* Dataset excerpts *
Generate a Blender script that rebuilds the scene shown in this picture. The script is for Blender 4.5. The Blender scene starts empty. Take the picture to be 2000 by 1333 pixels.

==

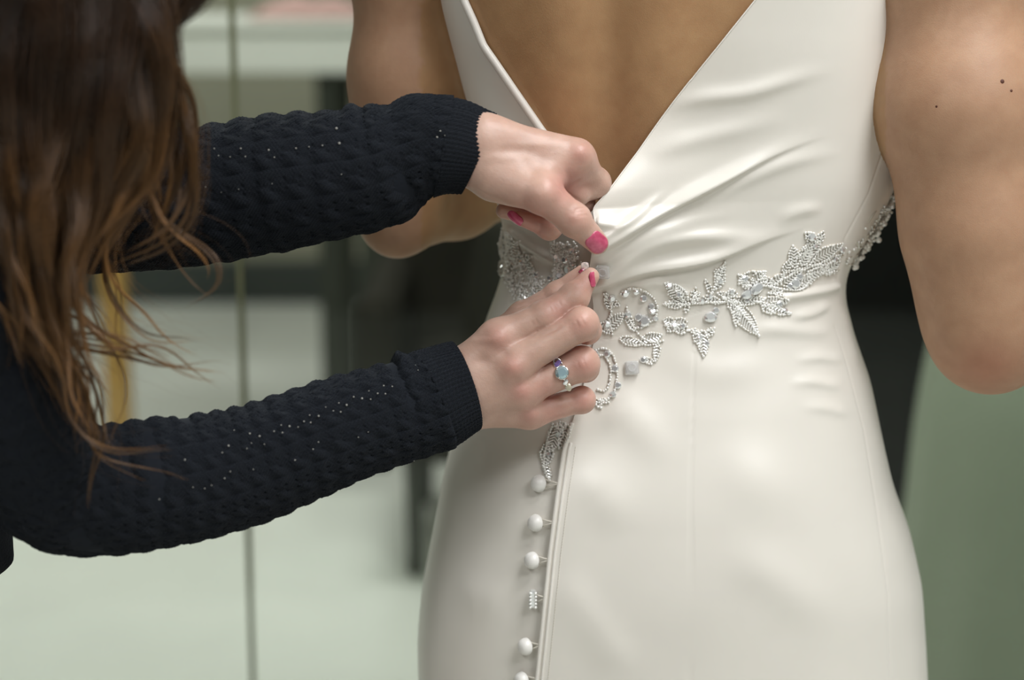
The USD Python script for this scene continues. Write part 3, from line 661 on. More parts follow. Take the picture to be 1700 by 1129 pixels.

* * *

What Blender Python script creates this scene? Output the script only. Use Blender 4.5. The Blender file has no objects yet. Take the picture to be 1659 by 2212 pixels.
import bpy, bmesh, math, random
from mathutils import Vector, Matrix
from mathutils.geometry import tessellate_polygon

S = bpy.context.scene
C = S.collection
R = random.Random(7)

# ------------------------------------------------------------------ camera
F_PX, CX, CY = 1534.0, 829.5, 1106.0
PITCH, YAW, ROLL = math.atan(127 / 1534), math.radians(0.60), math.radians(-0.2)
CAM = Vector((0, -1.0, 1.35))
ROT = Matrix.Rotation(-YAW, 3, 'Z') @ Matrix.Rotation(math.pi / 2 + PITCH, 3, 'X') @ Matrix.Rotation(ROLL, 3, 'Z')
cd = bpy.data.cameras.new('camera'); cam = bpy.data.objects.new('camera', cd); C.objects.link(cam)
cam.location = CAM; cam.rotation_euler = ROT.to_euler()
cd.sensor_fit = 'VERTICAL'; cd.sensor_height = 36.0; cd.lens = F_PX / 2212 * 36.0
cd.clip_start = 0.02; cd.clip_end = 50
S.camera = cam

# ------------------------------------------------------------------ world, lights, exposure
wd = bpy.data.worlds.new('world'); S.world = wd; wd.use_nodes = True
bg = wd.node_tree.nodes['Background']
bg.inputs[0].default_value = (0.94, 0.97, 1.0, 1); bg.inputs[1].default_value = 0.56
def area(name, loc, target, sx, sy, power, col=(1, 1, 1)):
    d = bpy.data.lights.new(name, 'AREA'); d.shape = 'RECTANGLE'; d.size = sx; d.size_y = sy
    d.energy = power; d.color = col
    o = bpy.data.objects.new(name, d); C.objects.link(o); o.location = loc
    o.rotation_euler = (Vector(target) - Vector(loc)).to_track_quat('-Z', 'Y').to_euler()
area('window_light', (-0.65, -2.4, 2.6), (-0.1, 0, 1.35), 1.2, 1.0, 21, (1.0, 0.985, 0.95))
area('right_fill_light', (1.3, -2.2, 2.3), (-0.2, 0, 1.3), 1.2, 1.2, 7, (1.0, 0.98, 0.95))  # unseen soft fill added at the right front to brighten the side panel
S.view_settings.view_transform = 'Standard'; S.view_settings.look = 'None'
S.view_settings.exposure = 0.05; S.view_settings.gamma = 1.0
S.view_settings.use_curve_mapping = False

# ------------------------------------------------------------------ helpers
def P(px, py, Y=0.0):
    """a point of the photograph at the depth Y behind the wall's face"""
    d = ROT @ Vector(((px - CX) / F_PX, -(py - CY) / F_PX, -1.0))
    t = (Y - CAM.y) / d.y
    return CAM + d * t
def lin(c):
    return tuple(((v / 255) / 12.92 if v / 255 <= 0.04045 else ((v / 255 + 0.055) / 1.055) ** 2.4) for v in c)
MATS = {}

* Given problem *
Lines of the material that contain the word "this" are to be gathered.

* Written reply *
Generate a Blender script that rebuilds the scene shown in this picture. The script is for Blender 4.5. The Blender scene starts empty. Take the picture to be 2000 by 1333 pixels.
The USD Python script for this scene continues. Write part 3, from line 661 on. More parts follow. Take the picture to be 1700 by 1129 pixels.
What Blender Python script creates this scene? Output the script only. Use Blender 4.5. The Blender file has no objects yet. Take the picture to be 1659 by 2212 pixels.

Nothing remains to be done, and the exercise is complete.